* Having packed the DOJ with lawyers who have represented Big Content, much to the chagrin of fair-use advocates, President Obama’s pick for head of the Patent & Trademark Office will be a little more palatable to the tech community. Dave Kappos, IBM’s head of IP Law, has been out front on a number of progressive measures, including peer-to-patent, and turning battleship IBM toward embracing open source. Kappos earned his law degree while working at IBM as an engineer.
Four more, after the jump.
* Williams & Connolly’s Dangerous Communications Device won the sixth annual Banding Together: The Battle of the Law Firm Bands. Other entrants in the charity event included bands from Latham & Watkins and Sutherland.

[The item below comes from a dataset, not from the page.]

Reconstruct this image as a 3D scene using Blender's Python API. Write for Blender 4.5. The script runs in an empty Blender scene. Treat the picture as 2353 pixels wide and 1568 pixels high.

* Not only did Facebook lose a suit against a German doppelganger (we were going to go with look alike, but considering the Teutonic connection…), but the judge criticized the company and its lawyers for shoddy preparation and making “too many unfounded guesses instead of presenting hard facts that prove [the clone] stole source code.” Anyone know who counsel was?
* Billionaire Len Blavatnik is suing JPMorgan Chase, accusing the bank of mismanaging an investment account that held about $1 billion in assets owned by Blavatnik’s industrial holding company, Access Industries. Blavatnik is using Quinn Emanuel; JPMC is using Paul Weiss.
* The Ninth Circuit went and revised its opinion in Barnes v Yahoo, a case we wrote about because one of Yahoo’s lawyers on the brief was fired and filed an employment-discrimination suit that turned up all sorts of messes.